Usage Caps Coming To Starlink As Capacity Crunch Rears Its Head

We'd noted a few times how Elon Musk's Starlink isn't really as disruptive as it pretends to be. For one, the service keeps getting more expensive thanks to price hikes, and with a $710 first month price tag ($600 hardware fee, $110 a month) it's too expensive for the struggling rural Americans it's purportedly aimed at. Then there's the year long waitlist and the complete lack of customer service.
And now there are rumblings that as the service runs into capacity constraints, it will soon be implementing usage caps and throttling. As in if you use over a set mount of bandwidth and you're in an area with other hungry Starlink users, you'll find your speeds reduced:
Under such plan, after you have used your monthly limit of Priority Access data, you will continue to have an unlimited amount of Basic Data' for the remainder of your billing cycle," the company says. With Basic Data' your access will no longer be prioritized over traffic generated by other customers during periods of network congestion."

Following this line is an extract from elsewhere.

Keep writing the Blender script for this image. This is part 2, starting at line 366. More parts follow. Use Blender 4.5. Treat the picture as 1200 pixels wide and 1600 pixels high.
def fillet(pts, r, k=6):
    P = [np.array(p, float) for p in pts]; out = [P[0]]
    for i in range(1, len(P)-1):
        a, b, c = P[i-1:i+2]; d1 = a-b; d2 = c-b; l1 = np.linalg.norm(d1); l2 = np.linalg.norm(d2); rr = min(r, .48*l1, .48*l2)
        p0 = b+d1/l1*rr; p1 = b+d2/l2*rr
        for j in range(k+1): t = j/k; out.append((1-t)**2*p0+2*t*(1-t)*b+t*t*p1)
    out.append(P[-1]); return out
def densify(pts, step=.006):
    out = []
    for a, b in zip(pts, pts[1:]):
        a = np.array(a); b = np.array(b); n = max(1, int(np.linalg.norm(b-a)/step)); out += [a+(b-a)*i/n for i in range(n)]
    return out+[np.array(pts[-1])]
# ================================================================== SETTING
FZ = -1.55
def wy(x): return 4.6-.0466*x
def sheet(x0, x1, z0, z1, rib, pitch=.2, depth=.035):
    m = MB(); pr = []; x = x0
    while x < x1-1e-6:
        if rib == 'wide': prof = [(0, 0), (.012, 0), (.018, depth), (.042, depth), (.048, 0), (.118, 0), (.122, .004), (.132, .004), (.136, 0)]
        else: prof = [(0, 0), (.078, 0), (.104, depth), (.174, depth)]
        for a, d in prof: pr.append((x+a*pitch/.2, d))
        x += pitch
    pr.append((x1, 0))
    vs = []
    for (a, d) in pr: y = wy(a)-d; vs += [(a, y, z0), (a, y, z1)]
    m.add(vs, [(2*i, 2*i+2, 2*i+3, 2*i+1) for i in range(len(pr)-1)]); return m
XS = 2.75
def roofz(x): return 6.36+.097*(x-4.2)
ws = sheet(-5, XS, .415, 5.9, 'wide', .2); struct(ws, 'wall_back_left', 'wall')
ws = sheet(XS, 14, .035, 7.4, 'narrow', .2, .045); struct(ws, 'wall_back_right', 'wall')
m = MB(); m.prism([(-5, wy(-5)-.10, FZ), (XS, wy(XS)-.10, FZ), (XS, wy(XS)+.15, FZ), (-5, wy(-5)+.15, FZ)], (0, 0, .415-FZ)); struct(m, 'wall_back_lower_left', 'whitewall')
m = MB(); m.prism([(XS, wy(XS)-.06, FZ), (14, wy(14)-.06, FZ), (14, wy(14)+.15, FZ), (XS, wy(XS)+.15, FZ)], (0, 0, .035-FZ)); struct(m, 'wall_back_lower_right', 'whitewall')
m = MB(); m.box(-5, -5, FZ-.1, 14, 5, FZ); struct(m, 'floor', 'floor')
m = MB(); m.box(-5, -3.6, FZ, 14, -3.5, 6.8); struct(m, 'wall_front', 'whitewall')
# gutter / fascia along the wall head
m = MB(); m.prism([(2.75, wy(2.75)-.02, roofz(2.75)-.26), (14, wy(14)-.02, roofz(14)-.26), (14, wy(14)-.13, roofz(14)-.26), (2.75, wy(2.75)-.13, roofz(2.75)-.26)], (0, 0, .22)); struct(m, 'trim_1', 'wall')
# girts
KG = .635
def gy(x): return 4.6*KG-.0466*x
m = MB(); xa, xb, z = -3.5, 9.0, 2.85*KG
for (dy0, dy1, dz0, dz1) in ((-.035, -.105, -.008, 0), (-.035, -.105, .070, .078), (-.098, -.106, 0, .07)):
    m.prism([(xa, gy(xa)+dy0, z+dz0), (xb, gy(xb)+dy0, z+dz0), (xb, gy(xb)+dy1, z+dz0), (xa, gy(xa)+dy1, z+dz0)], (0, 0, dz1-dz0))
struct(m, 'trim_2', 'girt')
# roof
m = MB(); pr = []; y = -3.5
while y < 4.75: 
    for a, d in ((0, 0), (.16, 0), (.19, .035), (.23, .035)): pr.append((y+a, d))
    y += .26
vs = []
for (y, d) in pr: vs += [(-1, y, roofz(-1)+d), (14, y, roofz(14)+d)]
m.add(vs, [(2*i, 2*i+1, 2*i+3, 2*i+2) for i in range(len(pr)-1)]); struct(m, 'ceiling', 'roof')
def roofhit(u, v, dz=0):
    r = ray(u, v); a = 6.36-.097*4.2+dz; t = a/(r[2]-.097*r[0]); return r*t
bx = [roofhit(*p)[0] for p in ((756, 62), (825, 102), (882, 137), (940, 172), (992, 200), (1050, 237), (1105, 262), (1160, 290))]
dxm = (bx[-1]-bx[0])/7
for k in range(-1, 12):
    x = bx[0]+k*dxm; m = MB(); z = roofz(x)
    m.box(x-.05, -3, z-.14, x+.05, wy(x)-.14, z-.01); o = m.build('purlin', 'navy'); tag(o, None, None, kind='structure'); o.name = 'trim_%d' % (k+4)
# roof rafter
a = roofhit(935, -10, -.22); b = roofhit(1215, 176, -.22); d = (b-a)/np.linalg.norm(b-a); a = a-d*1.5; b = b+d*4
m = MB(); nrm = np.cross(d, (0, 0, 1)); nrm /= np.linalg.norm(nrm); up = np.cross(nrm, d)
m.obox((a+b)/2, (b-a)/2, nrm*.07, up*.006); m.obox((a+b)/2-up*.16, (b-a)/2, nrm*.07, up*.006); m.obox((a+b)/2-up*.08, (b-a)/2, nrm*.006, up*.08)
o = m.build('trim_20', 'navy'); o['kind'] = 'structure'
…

Starlink speeds were already starting to slow down due to congestion on the network. Analysts had long noted that the service lacked the capacity to provide broadband to any more than a million subscribers or so worldwide. For context, 20-40 million Americans lack broadband access, and 83 million are currently stuck under a Comcast monopoly and desperately craving better access.
Musk, of course, wants to keep the service in headlines despite these capacity constraints, so he keeps on expanding the potential subscriber base, whether that's a tier aimed at boaters (at $5,000 a month), the specialized tier aimed at RVs ($135 a month plus a $2,500 hardware kit), the aid to Ukraine, or the new plan to sell service access to various airlines to help fuel in-flight broadband services.
To be clear, Starlink is absolutely fantastic if you don't have any other options, can afford it, can clear the long queue, and don't care if nobody responds to your customer service inquiry. But it won't really have the capacity to be truly disruptive, something that's usually buried among all the familiar Musk company hype.
Even years from now, should everything go perfectly with the service, launches, new rocket development, new second gen satellites, and financing, it's expected it will be able to serve somewhere around 9 million subscribers. And those subscribers will see an increasing array of price hikes, throttling, surcharges, and other tricks to keep the service somewhat usable thanks to the laws of physics.
So it wasn't too surprising to see the FCC pull the nearly $1 billion in subsidy awards doled out during the Trump era. If you ask any broadband expert worth their salt, they'll be quick to tell you that taxpayer money should be going toward future-proof, affordable fiber optics with 5G filling in the gaps. Relying too much on a capacity-constrained solution that may not exist in 10 years isn't the safest bet.